# Available data:

|---|

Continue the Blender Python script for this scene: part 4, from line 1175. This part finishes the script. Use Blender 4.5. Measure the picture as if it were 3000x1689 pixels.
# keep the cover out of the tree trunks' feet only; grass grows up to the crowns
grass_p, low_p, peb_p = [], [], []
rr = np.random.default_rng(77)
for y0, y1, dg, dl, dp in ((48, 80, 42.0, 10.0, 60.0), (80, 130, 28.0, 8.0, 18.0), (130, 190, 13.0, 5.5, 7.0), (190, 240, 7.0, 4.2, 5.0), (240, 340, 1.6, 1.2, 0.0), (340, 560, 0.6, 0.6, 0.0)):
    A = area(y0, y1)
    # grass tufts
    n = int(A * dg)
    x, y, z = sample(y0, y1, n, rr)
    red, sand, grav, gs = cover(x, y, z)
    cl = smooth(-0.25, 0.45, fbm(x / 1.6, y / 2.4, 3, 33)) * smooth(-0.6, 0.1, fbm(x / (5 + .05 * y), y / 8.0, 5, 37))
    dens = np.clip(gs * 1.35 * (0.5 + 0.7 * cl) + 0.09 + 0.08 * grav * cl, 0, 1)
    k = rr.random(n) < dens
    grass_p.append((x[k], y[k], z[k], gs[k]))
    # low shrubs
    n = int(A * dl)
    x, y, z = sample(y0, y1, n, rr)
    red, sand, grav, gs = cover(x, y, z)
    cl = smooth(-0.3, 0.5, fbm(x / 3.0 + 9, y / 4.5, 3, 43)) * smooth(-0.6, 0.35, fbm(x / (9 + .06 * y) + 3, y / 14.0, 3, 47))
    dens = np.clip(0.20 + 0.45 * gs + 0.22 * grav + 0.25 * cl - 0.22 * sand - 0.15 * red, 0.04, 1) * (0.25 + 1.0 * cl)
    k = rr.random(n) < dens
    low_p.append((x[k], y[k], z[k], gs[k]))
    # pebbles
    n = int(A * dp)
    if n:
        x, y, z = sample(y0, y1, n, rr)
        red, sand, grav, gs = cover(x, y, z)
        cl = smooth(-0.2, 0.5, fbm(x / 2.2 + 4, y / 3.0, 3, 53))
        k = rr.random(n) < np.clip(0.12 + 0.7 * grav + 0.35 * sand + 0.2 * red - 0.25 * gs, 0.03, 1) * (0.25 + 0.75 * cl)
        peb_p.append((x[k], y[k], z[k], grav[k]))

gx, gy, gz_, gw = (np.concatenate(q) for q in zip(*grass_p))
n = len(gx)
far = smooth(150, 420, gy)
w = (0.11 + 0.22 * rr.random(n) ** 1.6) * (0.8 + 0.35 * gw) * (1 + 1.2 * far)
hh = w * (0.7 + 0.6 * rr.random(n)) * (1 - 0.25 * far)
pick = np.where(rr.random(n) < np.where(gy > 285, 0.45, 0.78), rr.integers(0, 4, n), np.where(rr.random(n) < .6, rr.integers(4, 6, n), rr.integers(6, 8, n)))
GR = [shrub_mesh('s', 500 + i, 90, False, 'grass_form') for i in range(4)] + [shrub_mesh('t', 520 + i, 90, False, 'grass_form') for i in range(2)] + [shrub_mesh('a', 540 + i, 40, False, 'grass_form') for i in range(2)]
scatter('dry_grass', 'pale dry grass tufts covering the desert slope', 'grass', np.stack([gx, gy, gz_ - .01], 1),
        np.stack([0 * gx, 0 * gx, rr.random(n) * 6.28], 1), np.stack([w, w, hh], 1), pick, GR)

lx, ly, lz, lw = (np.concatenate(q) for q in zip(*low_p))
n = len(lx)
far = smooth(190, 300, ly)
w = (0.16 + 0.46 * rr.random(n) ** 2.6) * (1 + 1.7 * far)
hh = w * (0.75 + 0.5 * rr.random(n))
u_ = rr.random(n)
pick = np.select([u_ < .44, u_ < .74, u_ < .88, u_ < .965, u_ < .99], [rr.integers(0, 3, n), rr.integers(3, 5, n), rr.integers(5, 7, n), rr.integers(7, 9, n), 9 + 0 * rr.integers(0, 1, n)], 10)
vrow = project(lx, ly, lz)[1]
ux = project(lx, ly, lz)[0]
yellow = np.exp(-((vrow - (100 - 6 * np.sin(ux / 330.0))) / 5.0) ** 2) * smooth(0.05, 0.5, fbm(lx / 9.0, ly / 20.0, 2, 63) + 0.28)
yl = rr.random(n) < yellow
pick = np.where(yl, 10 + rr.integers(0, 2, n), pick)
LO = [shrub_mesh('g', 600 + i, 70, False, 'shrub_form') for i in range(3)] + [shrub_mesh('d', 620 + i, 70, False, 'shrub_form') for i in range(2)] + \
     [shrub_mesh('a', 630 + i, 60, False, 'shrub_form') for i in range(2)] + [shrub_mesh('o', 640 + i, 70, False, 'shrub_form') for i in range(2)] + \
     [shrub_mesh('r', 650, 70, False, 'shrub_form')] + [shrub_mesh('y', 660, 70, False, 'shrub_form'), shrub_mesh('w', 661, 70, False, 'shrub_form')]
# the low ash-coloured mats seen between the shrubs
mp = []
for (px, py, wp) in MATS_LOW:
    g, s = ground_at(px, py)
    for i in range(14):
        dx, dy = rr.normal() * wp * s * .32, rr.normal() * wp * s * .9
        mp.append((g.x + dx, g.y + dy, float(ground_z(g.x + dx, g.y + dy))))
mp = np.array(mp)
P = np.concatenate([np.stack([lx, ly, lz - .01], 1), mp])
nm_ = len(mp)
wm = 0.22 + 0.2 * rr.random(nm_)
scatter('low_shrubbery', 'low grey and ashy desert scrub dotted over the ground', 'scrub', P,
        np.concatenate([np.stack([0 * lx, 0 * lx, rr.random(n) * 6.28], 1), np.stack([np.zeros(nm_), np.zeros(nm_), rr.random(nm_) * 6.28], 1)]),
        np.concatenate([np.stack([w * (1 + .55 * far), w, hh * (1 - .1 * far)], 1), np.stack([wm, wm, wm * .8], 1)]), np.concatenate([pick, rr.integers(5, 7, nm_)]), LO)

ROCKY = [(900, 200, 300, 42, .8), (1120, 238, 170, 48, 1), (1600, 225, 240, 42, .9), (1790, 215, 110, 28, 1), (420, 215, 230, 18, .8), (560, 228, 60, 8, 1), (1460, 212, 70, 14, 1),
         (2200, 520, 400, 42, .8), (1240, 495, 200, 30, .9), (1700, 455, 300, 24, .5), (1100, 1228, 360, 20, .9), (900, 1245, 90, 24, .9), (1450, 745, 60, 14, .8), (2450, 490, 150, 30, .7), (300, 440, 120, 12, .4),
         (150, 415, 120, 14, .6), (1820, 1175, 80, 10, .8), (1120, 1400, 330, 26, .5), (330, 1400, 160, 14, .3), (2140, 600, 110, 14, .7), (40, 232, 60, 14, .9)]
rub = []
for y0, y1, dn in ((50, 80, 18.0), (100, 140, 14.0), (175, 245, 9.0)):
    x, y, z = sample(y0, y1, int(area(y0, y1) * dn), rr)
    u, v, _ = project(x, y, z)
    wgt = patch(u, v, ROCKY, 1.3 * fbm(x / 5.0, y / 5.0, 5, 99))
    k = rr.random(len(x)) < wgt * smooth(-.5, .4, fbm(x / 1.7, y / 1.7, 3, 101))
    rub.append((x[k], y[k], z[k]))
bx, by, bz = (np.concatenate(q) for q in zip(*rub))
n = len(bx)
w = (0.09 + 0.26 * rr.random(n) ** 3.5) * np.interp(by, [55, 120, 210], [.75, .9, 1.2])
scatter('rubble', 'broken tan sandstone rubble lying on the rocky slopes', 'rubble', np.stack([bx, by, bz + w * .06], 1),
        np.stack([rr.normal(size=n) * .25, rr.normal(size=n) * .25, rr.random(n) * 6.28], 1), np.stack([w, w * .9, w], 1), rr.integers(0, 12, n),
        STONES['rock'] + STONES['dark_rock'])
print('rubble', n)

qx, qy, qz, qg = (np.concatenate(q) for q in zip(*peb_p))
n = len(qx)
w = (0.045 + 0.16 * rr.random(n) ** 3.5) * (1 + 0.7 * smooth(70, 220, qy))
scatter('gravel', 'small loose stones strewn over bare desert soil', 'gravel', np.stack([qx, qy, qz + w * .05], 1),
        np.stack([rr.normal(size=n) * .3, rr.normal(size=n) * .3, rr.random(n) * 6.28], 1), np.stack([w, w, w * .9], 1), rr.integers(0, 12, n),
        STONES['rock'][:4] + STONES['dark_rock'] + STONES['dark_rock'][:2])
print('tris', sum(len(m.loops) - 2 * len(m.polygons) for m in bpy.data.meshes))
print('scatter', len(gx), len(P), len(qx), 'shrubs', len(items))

|---|

# Instruction:
Restate word for word only the lines running from the beginning of the data to the line holding "peb_p.append((x[k], y[k], z[k], grav[k]))", both included.

# Reply:
Continue the Blender Python script for this scene: part 4, from line 1175. This part finishes the script. Use Blender 4.5. Measure the picture as if it were 3000x1689 pixels.
# keep the cover out of the tree trunks' feet only; grass grows up to the crowns
grass_p, low_p, peb_p = [], [], []
rr = np.random.default_rng(77)
for y0, y1, dg, dl, dp in ((48, 80, 42.0, 10.0, 60.0), (80, 130, 28.0, 8.0, 18.0), (130, 190, 13.0, 5.5, 7.0), (190, 240, 7.0, 4.2, 5.0), (240, 340, 1.6, 1.2, 0.0), (340, 560, 0.6, 0.6, 0.0)):
    A = area(y0, y1)
    # grass tufts
    n = int(A * dg)
    x, y, z = sample(y0, y1, n, rr)
    red, sand, grav, gs = cover(x, y, z)
    cl = smooth(-0.25, 0.45, fbm(x / 1.6, y / 2.4, 3, 33)) * smooth(-0.6, 0.1, fbm(x / (5 + .05 * y), y / 8.0, 5, 37))
    dens = np.clip(gs * 1.35 * (0.5 + 0.7 * cl) + 0.09 + 0.08 * grav * cl, 0, 1)
    k = rr.random(n) < dens
    grass_p.append((x[k], y[k], z[k], gs[k]))
    # low shrubs
    n = int(A * dl)
    x, y, z = sample(y0, y1, n, rr)
    red, sand, grav, gs = cover(x, y, z)
    cl = smooth(-0.3, 0.5, fbm(x / 3.0 + 9, y / 4.5, 3, 43)) * smooth(-0.6, 0.35, fbm(x / (9 + .06 * y) + 3, y / 14.0, 3, 47))
    dens = np.clip(0.20 + 0.45 * gs + 0.22 * grav + 0.25 * cl - 0.22 * sand - 0.15 * red, 0.04, 1) * (0.25 + 1.0 * cl)
    k = rr.random(n) < dens
    low_p.append((x[k], y[k], z[k], gs[k]))
    # pebbles
    n = int(A * dp)
    if n:
        x, y, z = sample(y0, y1, n, rr)
        red, sand, grav, gs = cover(x, y, z)
        cl = smooth(-0.2, 0.5, fbm(x / 2.2 + 4, y / 3.0, 3, 53))
        k = rr.random(n) < np.clip(0.12 + 0.7 * grav + 0.35 * sand + 0.2 * red - 0.25 * gs, 0.03, 1) * (0.25 + 0.75 * cl)
        peb_p.append((x[k], y[k], z[k], grav[k]))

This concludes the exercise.